Tuesday, 17 January 2017

Union Budget for the real estate market

Union Budget for the real estate market

Everyone is eagerly waiting for the union budget which is soon going to be revealed. Demonetization has had a significant effect on the finances of the country and an impact has been seen on every sector. The union budget will give more clarity about the finances. Sahil Kapoor, Executive Director RE/MAX India talks about the expectations from the union budget for the real estate market.
Ever since RERA has been passed, the real estate industry has been going through a paradigm shift and a lot of answers are expected with the release of the upcoming Budget. With developers coming under the RERA scrutiny, there is a lot expected when it comes to approvals and clearances. In particular, we hope that government initiates the Single Window Clearance for smooth approvals and timely delivery of projects. As a Real Estate fraternity, we hope that this budget beings with it positive sentients and builds the customer trust back in the Real Estate Sector. The budget is expected to build around the lost faith of the buyer’s post Demonetization by incentivizing the home buyer with lower interest rates. Also, the first time home buyers particularly are expected to have a benefit with higher tax exemptions from the next financial year.
The union budget is expected to support the first-time home buyers. Their first house might get them additional income tax incentives for the first few years. The developers could also then come up with the products that suit the requirements of the youth to attract this segment of home buyers.
So far, in case of project delays, there was no concession or protection for the end users. This led to payment of extra taxes and other personal difficulties as well. The new budget is most likely to extend tax rebates in the projects that get delayed due to strict RERA adherence as well. If the government wants to fulfil the dream of “Housing for all by 2022”, then the union budget has to be made Real Estate friendly so that it’s beneficial for all.
The tax deduction limit for the housing loans should also be increased for buyers in the metro cities.
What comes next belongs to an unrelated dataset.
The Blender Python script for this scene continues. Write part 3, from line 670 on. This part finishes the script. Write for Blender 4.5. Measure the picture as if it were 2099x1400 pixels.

Currently the limit is 2 Lakhs, which is insignificant considering the ticket size in the metro cities, where usually the houses go upto 1 Crore. Addition benefit on house insurance will encourage people to get their house insured and protected.
Currently, the HRA (House Rent Allowance) is not provided to all the salaried people. The one with a HRA avail tax benefits, but those who get a lump sum, without any breakup of the salary, they are just liable for a deduction of Rs 5000/month, which isn’t realistic, keeping in mind today’s housing rent. The union budget should be more in support of people with no HRA.
Moreover, in the long term we expect income tax rate rebates, Stamp duty reduction, GST rate to be finalized, tax concessions on house insurance premiums could be introduced to encourage end-users to insure their homes.

With the upcoming budget, we expect to get the industry status as deserved with all the economic reforms taking place. This will help in pushing the housing demand and eventually lead to growth of the industry. The announcements made by the Prime Minister MR. Narendra Modi will help the ultra affordable segment a lot.  The Home Loan rate cuts are having a positive impact on a wider customer segment. We just look for the confidence boosting measures by the government that will put more money in the hands of the home buyers and hence improve the home sales. the government needs to address the issues post demonetarization by encouraging the customers to have trust again and park their funds in real Estate.